Behnaz Atighi Moghaddam
Behnaz Atighi Moghaddam Head of Sale

Lot Essay

This toilet glass is one among a small group of related examples originating from the East Indian port of Vizagapatam in the first half of the 18th century. A toilet glass is a small cabinet with a swinging mirror which usually sat on a lady's dressing table. Such furniture was often highly decorative and personalised. Vizagapatam was a fine natural harbour a regular port of call on trading routes. It was also renowned for its cabinet-making industry which combined western forms with Indian ornamentation, in particular inlaying wood with floral designs in ivory, the ivory being engraved and highlighted with lac, as seen in our example (Amin Jaffer, Furniture from British India and Ceylon, London, 2001, pp. 172-175).

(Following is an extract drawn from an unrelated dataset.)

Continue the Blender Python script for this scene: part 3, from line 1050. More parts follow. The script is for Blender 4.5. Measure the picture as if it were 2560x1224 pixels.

Wooden furniture produced in Vizagapatam is characterised by ivory decoration which usually takes the form of dense trailing flowers, large densely foliated trees issuing from urns and fantastic animals and birds inlaid on teak, padouk, rosewood or ebony which were all readily available in the port. Our piece, with its profuse inlay of floral motifs and arched mirror plate, is among the earliest known examples of its type. A very similar example of comparable early date is in the collection of the Victoria and Albert Museum (inv.no.49.1905). An exceptional Vizagapatam cabinet was sold in these Rooms, 7 July, 2011, lot 14.